Markets ahbor a policy vaccum and uncertainty
Posted on 25 September 2011 with no comments from readers
Financial markets are discounters and setters of value that only function properly when they can see clearly what lies ahead. When they cannot as now they tend to panic and assume the worse, and then some.
It is hard to believe markets will take much comfort from the machinations of the G20 meeting this weekend, or some not so subtly leaked news about possible discussions to enlarge the European support fund that is not even yet voted into existence by national parliaments.
Leaderless eurozone
In fact, these news items just serve to underline how bad the situation has become with Europe as a headless chicken with no leader or leadership. The endless committes with mult-lingual translation can talk until the wee hours every day for a century and achieve absolutely nothing.
The markets have a keener sense of reality and know it will require a big shock to make these guys sit up and actually do something. Last week’s fall in equity prices was a shot across the bows. Who knows where the next stampede will come.
For the moment the US dollar and T-bonds are the safe haven asset class. That will persist as long as the eurozone crisis is unresolved and while a six-week deadline is presented as a kind of ultimatum for somebody to do something, nobody is absolutely sure who that refers to but it will not be the person saying it who thereby passes on the blame.
Dubai debts
But policy vacuums are dangerous in global financial markets. The National today points out that Dubai’s debt refinancings and asset sales will be much more difficult in this environment as will those for Kuwait’s heavily-indebted investment companies.

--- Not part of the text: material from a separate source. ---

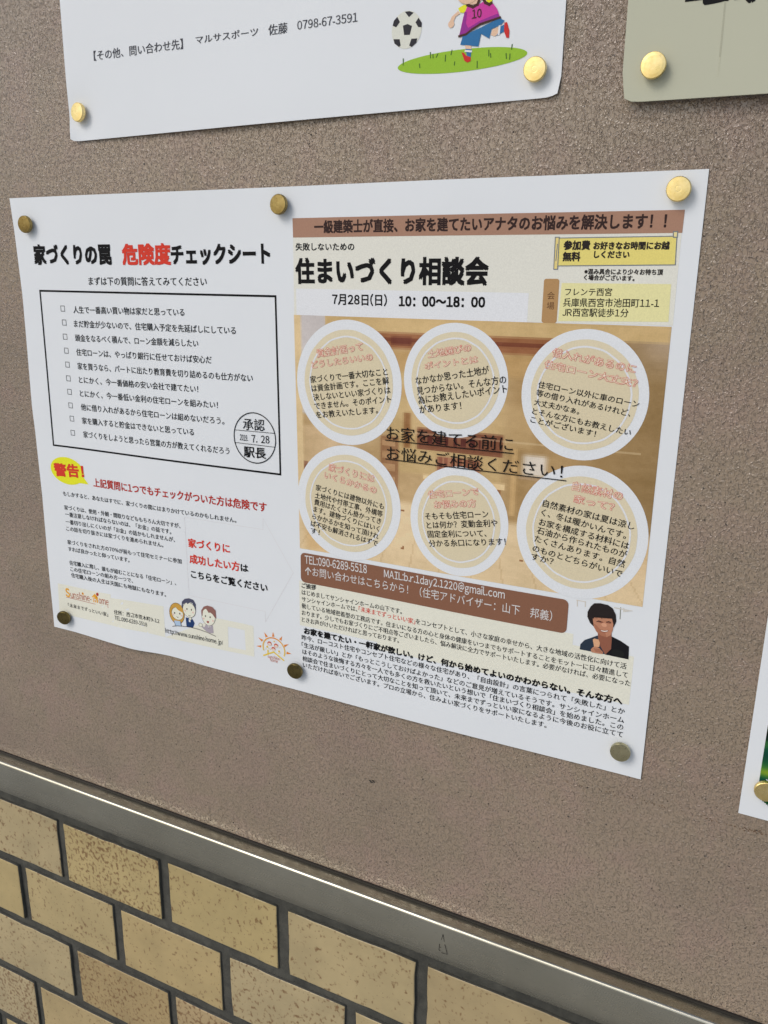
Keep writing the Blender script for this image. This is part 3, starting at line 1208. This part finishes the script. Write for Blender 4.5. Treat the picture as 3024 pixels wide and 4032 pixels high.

However, the bigger threat comes from a credit squeeze on trade finance and a return to the recession of 2009. That will put world business and banking into a downward spiral again though the most indebted will fare worst. That is what markets are beginning to price into stocks but it has only begun.
Will the Europeans manage to come up with a debt-on-debt deal to sort out their sovereign debt crisis? Even if they do can we not wonder aloud if this is not a repeat of the US experience of QE2 that pumped up financial markets but failed to improve the real economy and proved inflationary?
Investors are wise to stay defensive and cautious although precious metals are looking a bit oversold.